* [Exercise description] Reproduce the listing that follows with no differences at all.
------ Supplied information
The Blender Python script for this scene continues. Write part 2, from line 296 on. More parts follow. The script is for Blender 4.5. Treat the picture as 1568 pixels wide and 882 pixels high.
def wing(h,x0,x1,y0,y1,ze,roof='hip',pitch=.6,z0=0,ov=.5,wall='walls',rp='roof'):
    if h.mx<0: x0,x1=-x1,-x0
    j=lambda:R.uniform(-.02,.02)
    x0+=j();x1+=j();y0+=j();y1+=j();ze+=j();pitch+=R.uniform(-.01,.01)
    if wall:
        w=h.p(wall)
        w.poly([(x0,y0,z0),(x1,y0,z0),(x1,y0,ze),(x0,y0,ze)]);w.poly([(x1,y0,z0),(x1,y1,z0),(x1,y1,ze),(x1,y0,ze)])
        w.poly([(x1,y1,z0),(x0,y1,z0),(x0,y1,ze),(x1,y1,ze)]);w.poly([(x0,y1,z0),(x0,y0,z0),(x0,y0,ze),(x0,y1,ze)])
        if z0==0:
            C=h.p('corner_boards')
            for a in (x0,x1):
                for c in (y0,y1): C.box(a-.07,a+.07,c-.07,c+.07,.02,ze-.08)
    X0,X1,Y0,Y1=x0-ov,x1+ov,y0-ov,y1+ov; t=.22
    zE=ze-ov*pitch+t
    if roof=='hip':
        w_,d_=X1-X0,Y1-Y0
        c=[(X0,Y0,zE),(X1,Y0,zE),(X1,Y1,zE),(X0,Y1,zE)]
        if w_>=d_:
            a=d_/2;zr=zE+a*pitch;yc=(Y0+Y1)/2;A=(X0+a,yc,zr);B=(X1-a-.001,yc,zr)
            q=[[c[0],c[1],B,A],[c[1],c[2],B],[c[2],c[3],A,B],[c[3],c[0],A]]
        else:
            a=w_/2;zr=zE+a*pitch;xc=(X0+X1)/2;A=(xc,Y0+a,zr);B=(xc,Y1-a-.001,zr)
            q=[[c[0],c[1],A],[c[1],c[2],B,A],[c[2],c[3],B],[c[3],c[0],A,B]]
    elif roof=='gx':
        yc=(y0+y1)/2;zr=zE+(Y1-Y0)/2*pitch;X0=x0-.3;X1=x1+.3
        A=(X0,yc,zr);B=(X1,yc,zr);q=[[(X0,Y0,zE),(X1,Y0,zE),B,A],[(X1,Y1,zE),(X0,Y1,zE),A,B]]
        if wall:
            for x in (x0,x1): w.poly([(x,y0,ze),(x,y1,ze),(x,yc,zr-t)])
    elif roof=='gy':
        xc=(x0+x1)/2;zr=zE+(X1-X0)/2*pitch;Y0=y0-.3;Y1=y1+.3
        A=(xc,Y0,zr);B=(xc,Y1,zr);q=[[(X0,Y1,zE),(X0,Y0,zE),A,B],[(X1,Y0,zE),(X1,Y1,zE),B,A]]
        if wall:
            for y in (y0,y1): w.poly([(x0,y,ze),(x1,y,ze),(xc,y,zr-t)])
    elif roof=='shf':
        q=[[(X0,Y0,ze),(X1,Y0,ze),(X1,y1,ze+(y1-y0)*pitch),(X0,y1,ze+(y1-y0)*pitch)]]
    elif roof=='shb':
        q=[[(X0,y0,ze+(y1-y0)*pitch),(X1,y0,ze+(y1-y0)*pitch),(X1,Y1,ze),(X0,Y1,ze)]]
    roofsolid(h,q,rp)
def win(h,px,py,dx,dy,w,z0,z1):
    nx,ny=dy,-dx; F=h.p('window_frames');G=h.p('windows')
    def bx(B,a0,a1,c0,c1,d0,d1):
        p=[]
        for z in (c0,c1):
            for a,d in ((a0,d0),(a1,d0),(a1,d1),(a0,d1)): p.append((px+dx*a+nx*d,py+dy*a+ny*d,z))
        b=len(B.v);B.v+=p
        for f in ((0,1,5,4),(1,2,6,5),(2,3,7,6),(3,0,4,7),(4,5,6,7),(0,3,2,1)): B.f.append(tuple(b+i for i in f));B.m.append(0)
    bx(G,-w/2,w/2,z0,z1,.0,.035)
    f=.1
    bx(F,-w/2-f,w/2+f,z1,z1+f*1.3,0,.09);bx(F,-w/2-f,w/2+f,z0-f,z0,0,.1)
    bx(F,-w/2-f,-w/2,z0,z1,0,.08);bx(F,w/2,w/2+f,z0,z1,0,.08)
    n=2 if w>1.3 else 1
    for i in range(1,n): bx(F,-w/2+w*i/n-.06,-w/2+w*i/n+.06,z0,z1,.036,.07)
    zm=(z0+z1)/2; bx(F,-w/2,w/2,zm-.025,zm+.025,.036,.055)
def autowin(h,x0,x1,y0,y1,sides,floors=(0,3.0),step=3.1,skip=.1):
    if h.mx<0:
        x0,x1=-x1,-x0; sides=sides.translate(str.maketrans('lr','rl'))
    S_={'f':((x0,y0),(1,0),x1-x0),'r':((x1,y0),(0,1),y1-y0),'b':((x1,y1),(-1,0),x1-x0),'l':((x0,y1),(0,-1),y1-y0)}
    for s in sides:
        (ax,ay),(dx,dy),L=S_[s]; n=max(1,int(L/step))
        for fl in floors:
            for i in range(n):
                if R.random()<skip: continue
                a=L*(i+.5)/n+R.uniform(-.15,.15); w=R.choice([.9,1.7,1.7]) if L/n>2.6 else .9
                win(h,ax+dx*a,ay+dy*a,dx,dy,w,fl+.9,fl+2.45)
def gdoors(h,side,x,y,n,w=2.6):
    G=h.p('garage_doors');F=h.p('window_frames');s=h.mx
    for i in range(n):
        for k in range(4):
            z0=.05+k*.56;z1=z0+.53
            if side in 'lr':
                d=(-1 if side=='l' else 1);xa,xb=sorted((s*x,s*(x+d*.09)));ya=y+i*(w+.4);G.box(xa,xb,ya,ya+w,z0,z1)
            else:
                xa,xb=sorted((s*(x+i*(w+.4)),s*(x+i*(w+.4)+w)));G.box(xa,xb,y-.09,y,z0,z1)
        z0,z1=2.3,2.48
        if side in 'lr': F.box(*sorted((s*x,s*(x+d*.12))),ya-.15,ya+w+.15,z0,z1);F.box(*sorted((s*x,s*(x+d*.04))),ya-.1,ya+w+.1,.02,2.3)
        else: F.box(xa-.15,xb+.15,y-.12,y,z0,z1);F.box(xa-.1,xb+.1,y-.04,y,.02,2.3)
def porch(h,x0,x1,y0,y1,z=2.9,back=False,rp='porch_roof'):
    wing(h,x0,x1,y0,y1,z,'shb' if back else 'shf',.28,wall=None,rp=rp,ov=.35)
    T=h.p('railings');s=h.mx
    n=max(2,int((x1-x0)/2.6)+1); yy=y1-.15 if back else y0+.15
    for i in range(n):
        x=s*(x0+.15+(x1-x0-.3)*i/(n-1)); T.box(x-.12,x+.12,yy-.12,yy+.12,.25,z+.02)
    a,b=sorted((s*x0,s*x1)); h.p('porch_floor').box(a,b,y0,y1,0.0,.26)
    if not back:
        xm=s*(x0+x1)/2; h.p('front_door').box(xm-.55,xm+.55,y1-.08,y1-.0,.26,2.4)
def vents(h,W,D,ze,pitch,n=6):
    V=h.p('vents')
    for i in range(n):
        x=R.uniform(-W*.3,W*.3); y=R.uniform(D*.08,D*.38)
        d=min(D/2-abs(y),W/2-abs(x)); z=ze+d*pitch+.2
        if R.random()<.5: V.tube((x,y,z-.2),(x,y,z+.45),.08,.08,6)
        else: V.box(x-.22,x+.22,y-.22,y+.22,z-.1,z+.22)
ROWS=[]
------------
* [Output of the task]
The Blender Python script for this scene continues. Write part 2, from line 296 on. More parts follow. The script is for Blender 4.5. Treat the picture as 1568 pixels wide and 882 pixels high.
def wing(h,x0,x1,y0,y1,ze,roof='hip',pitch=.6,z0=0,ov=.5,wall='walls',rp='roof'):
    if h.mx<0: x0,x1=-x1,-x0
    j=lambda:R.uniform(-.02,.02)
    x0+=j();x1+=j();y0+=j();y1+=j();ze+=j();pitch+=R.uniform(-.01,.01)
    if wall:
        w=h.p(wall)
        w.poly([(x0,y0,z0),(x1,y0,z0),(x1,y0,ze),(x0,y0,ze)]);w.poly([(x1,y0,z0),(x1,y1,z0),(x1,y1,ze),(x1,y0,ze)])
        w.poly([(x1,y1,z0),(x0,y1,z0),(x0,y1,ze),(x1,y1,ze)]);w.poly([(x0,y1,z0),(x0,y0,z0),(x0,y0,ze),(x0,y1,ze)])
        if z0==0:
            C=h.p('corner_boards')
            for a in (x0,x1):
                for c in (y0,y1): C.box(a-.07,a+.07,c-.07,c+.07,.02,ze-.08)
    X0,X1,Y0,Y1=x0-ov,x1+ov,y0-ov,y1+ov; t=.22
    zE=ze-ov*pitch+t
    if roof=='hip':
        w_,d_=X1-X0,Y1-Y0
        c=[(X0,Y0,zE),(X1,Y0,zE),(X1,Y1,zE),(X0,Y1,zE)]
        if w_>=d_:
            a=d_/2;zr=zE+a*pitch;yc=(Y0+Y1)/2;A=(X0+a,yc,zr);B=(X1-a-.001,yc,zr)
            q=[[c[0],c[1],B,A],[c[1],c[2],B],[c[2],c[3],A,B],[c[3],c[0],A]]
        else:
            a=w_/2;zr=zE+a*pitch;xc=(X0+X1)/2;A=(xc,Y0+a,zr);B=(xc,Y1-a-.001,zr)
            q=[[c[0],c[1],A],[c[1],c[2],B,A],[c[2],c[3],B],[c[3],c[0],A,B]]
    elif roof=='gx':
        yc=(y0+y1)/2;zr=zE+(Y1-Y0)/2*pitch;X0=x0-.3;X1=x1+.3
        A=(X0,yc,zr);B=(X1,yc,zr);q=[[(X0,Y0,zE),(X1,Y0,zE),B,A],[(X1,Y1,zE),(X0,Y1,zE),A,B]]
        if wall:
            for x in (x0,x1): w.poly([(x,y0,ze),(x,y1,ze),(x,yc,zr-t)])
    elif roof=='gy':
        xc=(x0+x1)/2;zr=zE+(X1-X0)/2*pitch;Y0=y0-.3;Y1=y1+.3
        A=(xc,Y0,zr);B=(xc,Y1,zr);q=[[(X0,Y1,zE),(X0,Y0,zE),A,B],[(X1,Y0,zE),(X1,Y1,zE),B,A]]
        if wall:
            for y in (y0,y1): w.poly([(x0,y,ze),(x1,y,ze),(xc,y,zr-t)])
    elif roof=='shf':
        q=[[(X0,Y0,ze),(X1,Y0,ze),(X1,y1,ze+(y1-y0)*pitch),(X0,y1,ze+(y1-y0)*pitch)]]
    elif roof=='shb':
        q=[[(X0,y0,ze+(y1-y0)*pitch),(X1,y0,ze+(y1-y0)*pitch),(X1,Y1,ze),(X0,Y1,ze)]]
    roofsolid(h,q,rp)
def win(h,px,py,dx,dy,w,z0,z1):
    nx,ny=dy,-dx; F=h.p('window_frames');G=h.p('windows')
    def bx(B,a0,a1,c0,c1,d0,d1):
        p=[]
        for z in (c0,c1):
            for a,d in ((a0,d0),(a1,d0),(a1,d1),(a0,d1)): p.append((px+dx*a+nx*d,py+dy*a+ny*d,z))
        b=len(B.v);B.v+=p
        for f in ((0,1,5,4),(1,2,6,5),(2,3,7,6),(3,0,4,7),(4,5,6,7),(0,3,2,1)): B.f.append(tuple(b+i for i in f));B.m.append(0)
    bx(G,-w/2,w/2,z0,z1,.0,.035)
    f=.1
    bx(F,-w/2-f,w/2+f,z1,z1+f*1.3,0,.09);bx(F,-w/2-f,w/2+f,z0-f,z0,0,.1)
    bx(F,-w/2-f,-w/2,z0,z1,0,.08);bx(F,w/2,w/2+f,z0,z1,0,.08)
    n=2 if w>1.3 else 1
    for i in range(1,n): bx(F,-w/2+w*i/n-.06,-w/2+w*i/n+.06,z0,z1,.036,.07)
    zm=(z0+z1)/2; bx(F,-w/2,w/2,zm-.025,zm+.025,.036,.055)
def autowin(h,x0,x1,y0,y1,sides,floors=(0,3.0),step=3.1,skip=.1):
    if h.mx<0:
        x0,x1=-x1,-x0; sides=sides.translate(str.maketrans('lr','rl'))
    S_={'f':((x0,y0),(1,0),x1-x0),'r':((x1,y0),(0,1),y1-y0),'b':((x1,y1),(-1,0),x1-x0),'l':((x0,y1),(0,-1),y1-y0)}
    for s in sides:
        (ax,ay),(dx,dy),L=S_[s]; n=max(1,int(L/step))
        for fl in floors:
            for i in range(n):
                if R.random()<skip: continue
                a=L*(i+.5)/n+R.uniform(-.15,.15); w=R.choice([.9,1.7,1.7]) if L/n>2.6 else .9
                win(h,ax+dx*a,ay+dy*a,dx,dy,w,fl+.9,fl+2.45)
def gdoors(h,side,x,y,n,w=2.6):
    G=h.p('garage_doors');F=h.p('window_frames');s=h.mx
    for i in range(n):
        for k in range(4):
            z0=.05+k*.56;z1=z0+.53
            if side in 'lr':
                d=(-1 if side=='l' else 1);xa,xb=sorted((s*x,s*(x+d*.09)));ya=y+i*(w+.4);G.box(xa,xb,ya,ya+w,z0,z1)
            else:
                xa,xb=sorted((s*(x+i*(w+.4)),s*(x+i*(w+.4)+w)));G.box(xa,xb,y-.09,y,z0,z1)
        z0,z1=2.3,2.48
        if side in 'lr': F.box(*sorted((s*x,s*(x+d*.12))),ya-.15,ya+w+.15,z0,z1);F.box(*sorted((s*x,s*(x+d*.04))),ya-.1,ya+w+.1,.02,2.3)
        else: F.box(xa-.15,xb+.15,y-.12,y,z0,z1);F.box(xa-.1,xb+.1,y-.04,y,.02,2.3)
def porch(h,x0,x1,y0,y1,z=2.9,back=False,rp='porch_roof'):
    wing(h,x0,x1,y0,y1,z,'shb' if back else 'shf',.28,wall=None,rp=rp,ov=.35)
    T=h.p('railings');s=h.mx
    n=max(2,int((x1-x0)/2.6)+1); yy=y1-.15 if back else y0+.15
    for i in range(n):
        x=s*(x0+.15+(x1-x0-.3)*i/(n-1)); T.box(x-.12,x+.12,yy-.12,yy+.12,.25,z+.02)
    a,b=sorted((s*x0,s*x1)); h.p('porch_floor').box(a,b,y0,y1,0.0,.26)
    if not back:
        xm=s*(x0+x1)/2; h.p('front_door').box(xm-.55,xm+.55,y1-.08,y1-.0,.26,2.4)
def vents(h,W,D,ze,pitch,n=6):
    V=h.p('vents')
    for i in range(n):
        x=R.uniform(-W*.3,W*.3); y=R.uniform(D*.08,D*.38)
        d=min(D/2-abs(y),W/2-abs(x)); z=ze+d*pitch+.2
        if R.random()<.5: V.tube((x,y,z-.2),(x,y,z+.45),.08,.08,6)
        else: V.box(x-.22,x+.22,y-.22,y+.22,z-.1,z+.22)
ROWS=[]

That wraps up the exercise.